-- Start --
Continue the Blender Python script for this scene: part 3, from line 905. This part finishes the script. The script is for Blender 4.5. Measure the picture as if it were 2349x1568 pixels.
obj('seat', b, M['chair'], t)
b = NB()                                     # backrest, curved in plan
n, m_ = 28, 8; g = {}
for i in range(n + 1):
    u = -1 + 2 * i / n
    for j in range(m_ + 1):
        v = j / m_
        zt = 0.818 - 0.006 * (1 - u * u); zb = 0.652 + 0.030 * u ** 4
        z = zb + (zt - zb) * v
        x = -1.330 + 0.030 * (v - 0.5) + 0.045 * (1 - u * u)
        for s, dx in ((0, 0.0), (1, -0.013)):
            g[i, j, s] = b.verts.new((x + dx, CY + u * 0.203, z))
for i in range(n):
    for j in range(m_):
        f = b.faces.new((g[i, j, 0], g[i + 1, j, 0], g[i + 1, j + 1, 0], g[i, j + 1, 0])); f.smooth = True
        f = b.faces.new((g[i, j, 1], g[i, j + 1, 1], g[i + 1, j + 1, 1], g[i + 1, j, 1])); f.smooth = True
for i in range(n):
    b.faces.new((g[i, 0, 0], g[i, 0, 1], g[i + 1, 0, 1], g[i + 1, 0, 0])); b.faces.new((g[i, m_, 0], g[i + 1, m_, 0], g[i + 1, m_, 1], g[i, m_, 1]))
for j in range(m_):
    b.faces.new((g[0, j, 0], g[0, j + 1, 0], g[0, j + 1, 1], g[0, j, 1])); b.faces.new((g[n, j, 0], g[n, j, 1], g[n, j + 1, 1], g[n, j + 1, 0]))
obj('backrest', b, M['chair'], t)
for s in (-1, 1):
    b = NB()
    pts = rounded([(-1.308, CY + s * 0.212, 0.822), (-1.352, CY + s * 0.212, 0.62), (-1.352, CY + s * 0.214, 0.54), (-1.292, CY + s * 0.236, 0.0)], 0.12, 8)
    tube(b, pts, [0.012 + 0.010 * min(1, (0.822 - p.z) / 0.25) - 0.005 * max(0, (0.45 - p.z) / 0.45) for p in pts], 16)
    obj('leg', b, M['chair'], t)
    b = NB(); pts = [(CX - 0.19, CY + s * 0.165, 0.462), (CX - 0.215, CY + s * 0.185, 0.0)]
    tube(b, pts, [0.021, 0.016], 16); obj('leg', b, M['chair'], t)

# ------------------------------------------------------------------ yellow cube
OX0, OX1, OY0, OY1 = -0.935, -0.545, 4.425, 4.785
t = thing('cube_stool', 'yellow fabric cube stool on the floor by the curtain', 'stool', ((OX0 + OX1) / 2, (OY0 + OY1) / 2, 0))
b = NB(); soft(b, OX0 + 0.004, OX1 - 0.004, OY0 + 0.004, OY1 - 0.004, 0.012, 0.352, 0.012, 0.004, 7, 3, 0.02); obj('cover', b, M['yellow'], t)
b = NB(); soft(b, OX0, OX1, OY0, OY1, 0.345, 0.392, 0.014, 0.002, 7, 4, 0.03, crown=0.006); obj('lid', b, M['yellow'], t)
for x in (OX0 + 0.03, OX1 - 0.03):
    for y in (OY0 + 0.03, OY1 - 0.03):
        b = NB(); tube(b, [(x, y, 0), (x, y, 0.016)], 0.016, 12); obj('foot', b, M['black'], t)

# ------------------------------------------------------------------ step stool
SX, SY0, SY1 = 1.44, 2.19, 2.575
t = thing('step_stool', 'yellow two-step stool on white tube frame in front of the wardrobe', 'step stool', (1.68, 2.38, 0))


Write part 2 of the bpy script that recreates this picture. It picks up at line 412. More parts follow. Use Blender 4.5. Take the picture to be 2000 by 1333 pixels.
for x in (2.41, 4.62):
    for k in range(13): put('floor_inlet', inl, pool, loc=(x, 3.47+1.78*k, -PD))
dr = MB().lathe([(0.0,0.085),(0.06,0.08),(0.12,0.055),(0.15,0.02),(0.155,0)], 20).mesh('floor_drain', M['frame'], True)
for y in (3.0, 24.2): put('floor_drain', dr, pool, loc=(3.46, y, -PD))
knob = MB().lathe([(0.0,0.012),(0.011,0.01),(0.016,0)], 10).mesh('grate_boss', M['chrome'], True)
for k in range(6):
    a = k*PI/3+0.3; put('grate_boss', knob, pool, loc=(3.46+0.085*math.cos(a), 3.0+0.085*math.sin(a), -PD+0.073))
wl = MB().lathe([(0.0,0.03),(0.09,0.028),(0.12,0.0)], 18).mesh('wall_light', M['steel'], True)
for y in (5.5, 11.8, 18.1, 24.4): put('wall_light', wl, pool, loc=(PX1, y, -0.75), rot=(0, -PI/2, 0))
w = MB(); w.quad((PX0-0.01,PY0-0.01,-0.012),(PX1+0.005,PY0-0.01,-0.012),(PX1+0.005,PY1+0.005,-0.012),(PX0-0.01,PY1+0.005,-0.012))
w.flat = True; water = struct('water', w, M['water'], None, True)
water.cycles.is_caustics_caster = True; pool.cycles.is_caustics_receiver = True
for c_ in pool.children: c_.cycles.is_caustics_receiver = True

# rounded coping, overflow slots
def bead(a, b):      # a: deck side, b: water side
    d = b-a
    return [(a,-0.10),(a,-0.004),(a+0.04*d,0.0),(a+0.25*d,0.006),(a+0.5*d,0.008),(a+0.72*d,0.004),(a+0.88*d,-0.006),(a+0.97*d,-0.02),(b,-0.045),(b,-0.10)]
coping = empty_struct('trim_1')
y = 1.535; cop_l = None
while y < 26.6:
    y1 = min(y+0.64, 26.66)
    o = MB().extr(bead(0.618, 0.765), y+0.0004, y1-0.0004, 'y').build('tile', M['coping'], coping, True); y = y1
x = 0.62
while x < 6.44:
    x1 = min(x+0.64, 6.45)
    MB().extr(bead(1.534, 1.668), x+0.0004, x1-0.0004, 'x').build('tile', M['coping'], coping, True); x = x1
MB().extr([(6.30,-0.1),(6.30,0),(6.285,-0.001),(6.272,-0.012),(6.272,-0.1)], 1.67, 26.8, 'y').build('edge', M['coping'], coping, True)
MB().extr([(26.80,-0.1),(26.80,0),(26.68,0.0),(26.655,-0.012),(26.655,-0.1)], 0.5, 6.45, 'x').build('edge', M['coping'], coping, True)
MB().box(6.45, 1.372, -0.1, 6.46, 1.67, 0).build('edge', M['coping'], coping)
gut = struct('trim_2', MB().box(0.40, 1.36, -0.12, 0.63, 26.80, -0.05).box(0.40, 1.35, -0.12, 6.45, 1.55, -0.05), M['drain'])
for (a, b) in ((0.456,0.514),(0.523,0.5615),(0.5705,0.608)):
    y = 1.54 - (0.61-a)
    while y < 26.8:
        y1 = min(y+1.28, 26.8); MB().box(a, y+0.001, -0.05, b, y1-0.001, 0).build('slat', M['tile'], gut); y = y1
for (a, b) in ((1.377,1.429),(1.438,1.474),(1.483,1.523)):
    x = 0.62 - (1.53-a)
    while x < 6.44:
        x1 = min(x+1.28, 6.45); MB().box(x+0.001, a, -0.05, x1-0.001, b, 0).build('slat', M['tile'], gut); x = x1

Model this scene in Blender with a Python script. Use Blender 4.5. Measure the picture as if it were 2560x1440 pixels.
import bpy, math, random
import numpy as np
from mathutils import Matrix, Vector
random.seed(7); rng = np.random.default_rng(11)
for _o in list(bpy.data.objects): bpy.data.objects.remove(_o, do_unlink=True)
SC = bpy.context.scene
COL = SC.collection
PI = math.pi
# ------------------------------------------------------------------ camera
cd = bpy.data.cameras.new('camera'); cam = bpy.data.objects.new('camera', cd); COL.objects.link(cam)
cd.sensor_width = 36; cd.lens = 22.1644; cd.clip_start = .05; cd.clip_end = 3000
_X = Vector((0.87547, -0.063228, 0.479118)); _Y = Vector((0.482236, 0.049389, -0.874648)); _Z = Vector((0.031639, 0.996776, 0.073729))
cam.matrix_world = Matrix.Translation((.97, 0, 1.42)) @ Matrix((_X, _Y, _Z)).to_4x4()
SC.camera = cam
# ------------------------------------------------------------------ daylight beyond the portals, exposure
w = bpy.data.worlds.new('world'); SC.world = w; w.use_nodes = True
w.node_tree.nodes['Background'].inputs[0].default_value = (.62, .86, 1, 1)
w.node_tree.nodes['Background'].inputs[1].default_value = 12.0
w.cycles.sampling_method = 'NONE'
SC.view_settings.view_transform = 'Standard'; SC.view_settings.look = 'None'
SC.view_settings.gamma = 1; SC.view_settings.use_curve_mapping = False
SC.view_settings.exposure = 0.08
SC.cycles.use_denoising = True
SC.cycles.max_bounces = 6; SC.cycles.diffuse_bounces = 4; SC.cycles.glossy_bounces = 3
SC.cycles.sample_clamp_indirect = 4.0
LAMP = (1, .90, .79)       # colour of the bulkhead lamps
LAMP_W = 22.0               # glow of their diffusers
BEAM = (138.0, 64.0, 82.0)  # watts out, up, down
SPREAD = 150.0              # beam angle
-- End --
REQUIREMENT: Everything from the line that contains "Write part 2" through the line that contains "for c_ in pool.children: c_.cycles.is_caustics_receiver" is to be transcribed exactly, and nothing outside that range.

EXERCISE RESPONSE:
Write part 2 of the bpy script that recreates this picture. It picks up at line 412. More parts follow. Use Blender 4.5. Take the picture to be 2000 by 1333 pixels.
for x in (2.41, 4.62):
    for k in range(13): put('floor_inlet', inl, pool, loc=(x, 3.47+1.78*k, -PD))
dr = MB().lathe([(0.0,0.085),(0.06,0.08),(0.12,0.055),(0.15,0.02),(0.155,0)], 20).mesh('floor_drain', M['frame'], True)
for y in (3.0, 24.2): put('floor_drain', dr, pool, loc=(3.46, y, -PD))
knob = MB().lathe([(0.0,0.012),(0.011,0.01),(0.016,0)], 10).mesh('grate_boss', M['chrome'], True)
for k in range(6):
    a = k*PI/3+0.3; put('grate_boss', knob, pool, loc=(3.46+0.085*math.cos(a), 3.0+0.085*math.sin(a), -PD+0.073))
wl = MB().lathe([(0.0,0.03),(0.09,0.028),(0.12,0.0)], 18).mesh('wall_light', M['steel'], True)
for y in (5.5, 11.8, 18.1, 24.4): put('wall_light', wl, pool, loc=(PX1, y, -0.75), rot=(0, -PI/2, 0))
w = MB(); w.quad((PX0-0.01,PY0-0.01,-0.012),(PX1+0.005,PY0-0.01,-0.012),(PX1+0.005,PY1+0.005,-0.012),(PX0-0.01,PY1+0.005,-0.012))
w.flat = True; water = struct('water', w, M['water'], None, True)
water.cycles.is_caustics_caster = True; pool.cycles.is_caustics_receiver = True
for c_ in pool.children: c_.cycles.is_caustics_receiver = True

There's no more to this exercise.